Sunday, January 20, 2008

Just what are Daoists up to?

Over the summer I read The Masks of God by Joseph Campbell and wrote a post about how much I enjoyed the experience. What I didn't say there, however, was how unsatisfying I found his concluding remarks. Campbell was a firm believer in the maxim that "the East is East and the West is West, and never the twain shall meet". At the core of this belief was his thought that the Eastern faiths of Hinduism, Buddhism and Daoism were ultimately life denying. Instead he posited that the emergent Western ideal of romantic love and the heroic individual---as exemplified in the Holy Grail legend---was a evolutionary step forward.

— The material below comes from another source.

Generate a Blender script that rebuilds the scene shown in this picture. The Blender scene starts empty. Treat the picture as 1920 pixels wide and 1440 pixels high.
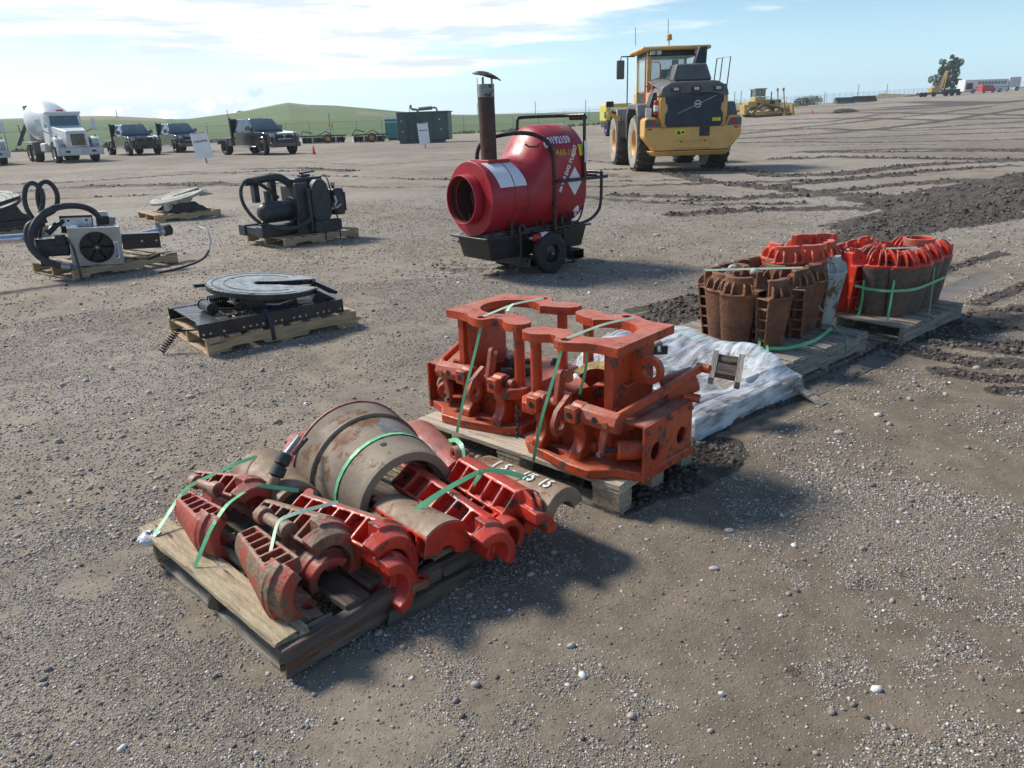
import bpy, bmesh, math, random
import numpy as np
from mathutils import Vector, Matrix, noise as mn
from mathutils.geometry import tessellate_polygon
R=math.radians; random.seed(7); rng=np.random.default_rng(5)
sc=bpy.context.scene; col=sc.collection
# ---------------- camera ----------------
CH=1.58; FP=1400.0; PITCH=R(19.5); ROLL=R(2.0)
fw=Vector((0,math.cos(PITCH),-math.sin(PITCH))); rt0=Vector((1,0,0)); up0=rt0.cross(fw)
RT=rt0*math.cos(ROLL)-up0*math.sin(ROLL); UP=up0*math.cos(ROLL)+rt0*math.sin(ROLL)
cd=bpy.data.cameras.new('camera'); cam=bpy.data.objects.new('camera',cd); col.objects.link(cam)
m=Matrix.Identity(4)
for i in range(3):
    m[i][0]=RT[i]; m[i][1]=UP[i]; m[i][2]=-fw[i]
m[2][3]=CH; cam.matrix_world=m
cd.sensor_width=36; cd.lens=36*FP/1920; cd.clip_start=.05; cd.clip_end=9000
sc.camera=cam
def ray(x,y): return fw+RT*((x-960)/FP)-UP*((y-720)/FP)
def G(x,y,z=0.0):
    d=ray(x,y); t=(z-CH)/d.z; return Vector((0,0,CH))+d*t
def A(x,y,Y):
    d=ray(x,y); t=Y/d.y; return Vector((0,0,CH))+d*t
# ---------------- world ----------------
SUN_AZ=R(-62)   # from +Y, towards -X
SUN_EL=R(44)
W=bpy.data.worlds.new('World'); sc.world=W; W.use_nodes=True
nt=W.node_tree; nt.nodes.clear(); N=nt.nodes.new; Lk=nt.links.new
def wm(op,a,b=None,c=None):
    n=N('ShaderNodeMath'); n.operation=op
    for i,v in enumerate((a,b,c)):
        if v is None: continue
        if isinstance(v,(int,float)): n.inputs[i].default_value=v
        else: Lk(v,n.inputs[i])
    return n.outputs[0]
def wss(v,a,b):
    n=N('ShaderNodeMapRange'); n.interpolation_type='SMOOTHSTEP'
    Lk(v,n.inputs[0]); n.inputs[1].default_value=a; n.inputs[2].default_value=b; return n.outputs[0]
def wnoise(vec,scale,det=5,rough=.55):
    n=N('ShaderNodeTexNoise'); n.inputs['Scale'].default_value=scale; n.inputs['Detail'].default_value=det; n.inputs['Roughness'].default_value=rough
    Lk(vec,n.inputs['Vector']); return n.outputs['Fac']
def wmix(f,a,b):
    n=N('ShaderNodeMix'); n.data_type='RGBA'
    if isinstance(f,(int,float)): n.inputs[0].default_value=f
    else: Lk(f,n.inputs[0])
    for k,v in ((6,a),(7,b)):
        if isinstance(v,tuple): n.inputs[k].default_value=(*v,1)
        else: Lk(v,n.inputs[k])
    return n.outputs[2]
sky=N('ShaderNodeTexSky'); sky.sky_type='NISHITA'; sky.sun_disc=False
sky.sun_elevation=SUN_EL; sky.sun_rotation=SUN_AZ; sky.altitude=700; sky.air_density=1.0; sky.dust_density=0.6; sky.ozone_density=1.2
tc=N('ShaderNodeTexCoord'); sp=N('ShaderNodeSeparateXYZ'); Lk(tc.outputs['Generated'],sp.inputs[0])
x,y,z=sp.outputs
az=wm('MULTIPLY',wm('ARCTAN2',x,y),57.2958); el=wm('MULTIPLY',wm('ARCSINE',z),57.2958)
def cvec(sx,sy,off=0):
    c=N('ShaderNodeCombineXYZ'); Lk(wm('MULTIPLY',az,sx),c.inputs[0]); Lk(wm('MULTIPLY',el,sy),c.inputs[1]); c.inputs[2].default_value=off; return c.outputs[0]
# high stratus: lower edge depends on azimuth
n1=wnoise(cvec(.05,.42,1),1.0,8,.62)
n2=wnoise(cvec(.12,1.1,4),1.0,6,.6)
edge=wm('ADD',wm('MULTIPLY',wss(az,-4,34),4.6),4.3)      # deg elevation of lower edge
h1=wm('SUBTRACT',el,edge)
st=wm('ADD',wm('ADD',wm('MULTIPLY',h1,.36),.10),wm('MULTIPLY',wm('SUBTRACT',n1,.5),4.6))
st=wm('ADD',st,wm('MULTIPLY',wm('SUBTRACT',n2,.5),1.4))
lim=wss(az,-46,-20)
strat=wm('MULTIPLY',wss(st,-.05,.75),wm('ADD',.25,wm('MULTIPLY',lim,.7)))
strat=wm('MULTIPLY',strat,wm('SUBTRACT',1.0,wss(el,16,30)))
fade=wm('SUBTRACT',1.0,wss(az,22,36)); strat=wm('MULTIPLY',strat,fade)
# thin streak
sc1=wm('MULTIPLY',wss(wm('ABSOLUTE',wm('SUBTRACT',el,wm('ADD',3.35,wm('MULTIPLY',wm('SUBTRACT',n2,.5),.9)))),.33,.08),wm('MULTIPLY',wss(az,-19,-14),wss(az,-1.5,-5)))
# low cumulus
n3=wnoise(cvec(.55,.9,9),1.0,7,.6)
prof=wm('MULTIPLY',wss(el,2.9,1.2),wm('MULTIPLY',wss(az,-31,-27),wss(az,-15.5,-19)))
cu=wss(wm('ADD',wm('MULTIPLY',wm('SUBTRACT',n3,.5),3.2),wm('SUBTRACT',wm('MULTIPLY',prof,1.35),.60)),0,.22)
prof2=wm('MULTIPLY',wss(el,1.5,.3),wss(az,10,0))
cu2=wm('MULTIPLY',wss(wm('ADD',wm('MULTIPLY',wm('SUBTRACT',n3,.5),2.6),wm('SUBTRACT',prof2,.8)),0,.3),.7)
# little grey puffs
pf=wm('MULTIPLY',wss(wm('ABSOLUTE',wm('SUBTRACT',el,2.35)),.75,.1),wm('MAXIMUM',wss(wm('ABSOLUTE',wm('SUBTRACT',az,-17.1)),1.5,.2),wm('MULTIPLY',wss(wm('ABSOLUTE',wm('SUBTRACT',az,-14.0)),1.0,.1),.75)))
puff=wm('MULTIPLY',wss(wm('ADD',wm('MULTIPLY',wm('SUBTRACT',n3,.5),2.2),wm('SUBTRACT',pf,.55)),0,.5),.55)
skyc=N('ShaderNodeMix'); skyc.data_type='RGBA'; skyc.blend_type='MULTIPLY'; skyc.inputs[0].default_value=1
Lk(sky.outputs[0],skyc.inputs[6]); skyc.inputs[7].default_value=(.72,.86,.90,1)
base=wmix(wm('MULTIPLY',wss(el,9,-.5),.8),skyc.outputs[2],wmix(wss(az,-34,26),(8.4,9.9,10.0),(4.1,6.1,7.4)))
CW=(9.2,9.4,9.5); CG=(4.9,5.4,5.8)
shade=wm('MULTIPLY',wss(n2,.42,.62),.9)
base=wmix(wm('MULTIPLY',strat,.95),base,wmix(shade,CW,CG))
base=wmix(wm('MULTIPLY',sc1,.75),base,CW)
base=wmix(cu2,base,(6.6,6.9,7.0))
base=wmix(cu,base,wmix(wss(n3,.5,.68),(6.6,7.4,7.8),(14.5,14.5,14.2)))
base=wmix(puff,base,(3.7,4.3,4.7))
bg=N('ShaderNodeBackground'); bg.inputs[1].default_value=.102; Lk(base,bg.inputs[0])
wo=N('ShaderNodeOutputWorld'); Lk(bg.outputs[0],wo.inputs[0])
# ---------------- sun ----------------
sd=bpy.data.lights.new('sun','SUN'); sun=bpy.data.objects.new('sun',sd); col.objects.link(sun)
sd.energy=3.2; sd.angle=R(11); sd.color=(1,.93,.84)
sv=Vector((math.sin(SUN_AZ)*math.cos(SUN_EL),math.cos(SUN_AZ)*math.cos(SUN_EL),math.sin(SUN_EL)))
sun.rotation_euler=sv.to_track_quat('Z','Y').to_euler(); sun.location=sv*50
# nishita rotation: azimuth measured from +Y clockwise
sky.sun_rotation=SUN_AZ
sc.view_settings.view_transform='Standard'; sc.view_settings.look='None'; sc.view_settings.gamma=1; sc.view_settings.exposure=0.70
sc.view_settings.use_curve_mapping=False
sc.render.engine='CYCLES'; sc.render.resolution_x=1024; sc.render.resolution_y=768
# ---------------- materials ----------------
MATS={}
def mat(name,c1,c2=None,scale=6.0,rough=.6,metal=0.0,bump=.0,bscale=40.0,wear=None,wamt=.5,wscale=9.0,edge=None,stretch=None,spec=.5,dust=None,dustamt=.0,rvar=.15,bdist=.01):
    """c1/c2 noise mix; wear=(color) patches threshold wamt; dust=colour on upward faces"""
    if name in MATS: return MATS[name]
    m=bpy.data.materials.new(name); m.use_nodes=True; t=m.node_tree; n=t.nodes; l=t.links
    b=n['Principled BSDF']; b.inputs['Metallic'].default_value=metal; b.inputs['Roughness'].default_value=rough; b.inputs['Specular IOR Level'].default_value=spec
    tc=n.new('ShaderNodeTexCoord'); mp=n.new('ShaderNodeMapping'); l.new(tc.outputs['Object'],mp.inputs[0])
    oi=n.new('ShaderNodeObjectInfo'); ad=n.new('ShaderNodeVectorMath'); ad.operation='ADD'; l.new(mp.outputs[0],ad.inputs[0])
    sr=n.new('ShaderNodeMath'); sr.operation='MULTIPLY'; sr.inputs[1].default_value=37.0; l.new(oi.outputs['Random'],sr.inputs[0]); l.new(sr.outputs[0],ad.inputs[1])
    vec=ad.outputs[0]
    if stretch: mp.inputs['Scale'].default_value=stretch
    def noise(s,d=5,r=.6):
        q=n.new('ShaderNodeTexNoise'); q.inputs['Scale'].default_value=s; q.inputs['Detail'].default_value=d; q.inputs['Roughness'].default_value=r; l.new(vec,q.inputs['Vector']); return q.outputs['Fac']
    def ramp(f,a,bb):
        q=n.new('ShaderNodeMapRange'); q.interpolation_type='SMOOTHSTEP'; l.new(f,q.inputs[0]); q.inputs[1].default_value=a; q.inputs[2].default_value=bb; return q.outputs[0]
    def mix(f,a,bb):
        q=n.new('ShaderNodeMix'); q.data_type='RGBA'; l.new(f,q.inputs[0])
        for k,v in ((6,a),(7,bb)):
            if isinstance(v,tuple): q.inputs[k].default_value=(*v,1)
            else: l.new(v,q.inputs[k])
        return q.outputs[2]
    c2=c2 or tuple(v*.75 for v in c1)
    nz=noise(scale); cc=mix(ramp(nz,.38,.64),c1,c2)
    rr=n.new('ShaderNodeMapRange'); l.new(noise(scale*3,3),rr.inputs[0]); rr.inputs[1].default_value=.3; rr.inputs[2].default_value=.7; rr.inputs[3].default_value=max(0,rough-rvar); rr.inputs[4].default_value=min(1,rough+rvar)
    l.new(rr.outputs[0],b.inputs['Roughness'])
    if wear:
        wf=ramp(noise(wscale,9,.72),.5+.22*(.5-wamt)*2,.5+.22*(.5-wamt)*2+.03)
        cc=mix(wf,cc,mix(ramp(noise(wscale*4,4),.4,.6),wear,tuple(v*.6 for v in wear)))
        if metal==0:
            pass
    if edge:
        gp=n.new('ShaderNodeNewGeometry'); ad2=n.new('ShaderNodeMath'); ad2.operation='ADD'; l.new(gp.outputs['Pointiness'],ad2.inputs[0]); ms=n.new('ShaderNodeMath'); ms.operation='MULTIPLY_ADD'; l.new(noise(wscale*3,5),ms.inputs[0]); ms.inputs[1].default_value=.12; ms.inputs[2].default_value=-.06; l.new(ms.outputs[0],ad2.inputs[1]); cc=mix(ramp(ad2.outputs[0],.53,.57),cc,edge)
    if dust:
        ge=n.new('ShaderNodeNewGeometry'); sx=n.new('ShaderNodeSeparateXYZ'); l.new(ge.outputs['Normal'],sx.inputs[0])
        d1=ramp(sx.outputs[2],.3,.95); mu=n.new('ShaderNodeMath'); mu.operation='MULTIPLY'; l.new(d1,mu.inputs[0])
        d2=ramp(noise(scale*1.7+2),.3,.65); l.new(d2,mu.inputs[1]); mu2=n.new('ShaderNodeMath'); mu2.operation='MULTIPLY'; l.new(mu.outputs[0],mu2.inputs[0]); mu2.inputs[1].default_value=dustamt
        cc=mix(mu2.outputs[0],cc,dust)
    l.new(cc,b.inputs['Base Color'])
    if bump>0:
        bp=n.new('ShaderNodeBump'); bp.inputs['Strength'].default_value=bump; bp.inputs['Distance'].default_value=bdist; l.new(noise(bscale,4,.6),bp.inputs['Height']); l.new(bp.outputs[0],b.inputs['Normal'])
    MATS[name]=m; return m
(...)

I've been spending a lot of time thinking about this point of view since then and have come to the conclusion that Campbell was wrong. To understand why, though, I had to do some serious thinking about human consciousness, and how the Daoists understand it. To that end, I've been reading A.C.Graham's tremendous survey of ancient Chinese philosophy, Disputers of the Dao. The chapter on Zhuangzi is apropos. As Graham characterizes him, Zhuangzi believed that human beings are at their best when "heaven" lives through them, or, when people "merge with the Dao". This is not some sort of cosmic daze, but rather when people develop an appropriate form of intuitive spontaneity that allows them to do the right thing in the right way at the right time---without having to think about it. He uses the analogy of a skilled tradesman who has developed the "knack" of his craft and suggests that a sage has a similar "knack" for living.

For Zhuangzi, this "knack" only comes about when a person is able to cut away their attachment to the ordinary world and totally identify with the world around them (i.e. the "cosmic Dao".) At this point the sage simply cannot be harmed because he can no longer distinguish between himself and his surroundings. As long as he lives, he can flow with his surroundings. When he dies, he merely returns to the source.

As practical spirituality, Daoist internal alchemy has developed practices aimed at stripping away the distinction between the individual and his surroundings. The core practice of "sitting and forgetting" is aimed at quieting the "internal dialogue" that constantly reminds us that we are individuals instead of just knots of sensory experience. The study of martial arts and other kung-fu allow us to develop and explore the spontaneous action that only comes from mastery of a subject. And on a lyrical level the literature of Daoism is full of stories about adepts who were forced to go through tremendous ordeals in order to burnt out the egoistic impurities of their soul.

Where Campbell goes wrong, however, is to think that these egoistic impulses that the Daoist seeks to leave behind are what it means to be who we are. Instead, they are the junk and slag that are left over from our abusive childhoods, deranged culture and destructive instincts. For example, any freedom that I may gain will not come from giving into the anger that is the result of being beaten as a child but rather in going beyond it. That would only be the acting out of old karma---to use the Indian term. Instead, if I can clear away all this sewage from the spring in my soul, I will be able to drink deeply from the Dao's life-giving water.

The key question that people like Campbell get confused about is freedom. As I have mentioned before, true freedom is not the right to sit on a couch, watch television and eat potato chips. But I had never really been able to get my handle on what it is before I came across a quote from Cicero: "Freedom is participation in power". This is a very important saying for political activists (I came across it because it was quoted by Ralph Nader), but it also has relevance for spiritual folks. The goal of burning off the spiritual impurities in Old Lao's furnace is not to become some sort shadow of a human being, but rather to become the most free person possible. This comes about because by doing so we are learning how to directly participate in the central power of the universe.

This is what it means to "merge with the Dao".

1 comment:

gukseon said...

I think this is a really succinct and well-worded summary of the Daoist "Project", and it's all the more valuable because it addresses the all-too common complaint that Daoism, Buddhism, and Hinduism are "nihlistic". As you point out, they only appear so to people who misunderstand just what their true "self" is.